Dreyer’s calls Hoopla “the celebration of ownership and recognition of accomplishments.” What exactly is Hoopla?

Here’s what it is:
• Saying thank you: “Some of the most important Hoopla we give is just thanking someone for being on our team,” says regional risk and safety manager Todd Grempel.

• A show of support: A handshake or pat on the back goes a long way after a bad day.

• Applause for an achievement: “At any moment, you might have 20 people around your work station, applauding you for a job well done,” says Grempel.

• A plant or company award: Workers at each Dreyer’s plant select a “Safety Employee of the Year.”
Each plant also picks an employee each month that best exemplifies a particular Groove.

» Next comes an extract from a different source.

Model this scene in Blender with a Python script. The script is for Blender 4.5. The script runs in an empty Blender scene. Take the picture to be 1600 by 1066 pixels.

Other honors programs include the Change Master Awards, Golden Cone Awards and the Dreyer’s Wall of Fame. Honorees usually receive a plaque.

• The “Pay It Forward” program: “It’s all about catching people doing good things,” says qualty manager Craig Burns. “I will give that person Hoopla, like a $5 Starbucks gift card. But then I will give him or her two other cards. Now he or she will look for someone doing good and pass those on.”

Here’s what it isn’t:
• Money: “When it’s all about the money, the focus gets skewed,” says Grempel. “There is no financial incentive for good safety. It’s like you’re paying someone to be safe. What happens if you can’t provide safety bonuses one year because of financial constraints? You’ve lost the driver.”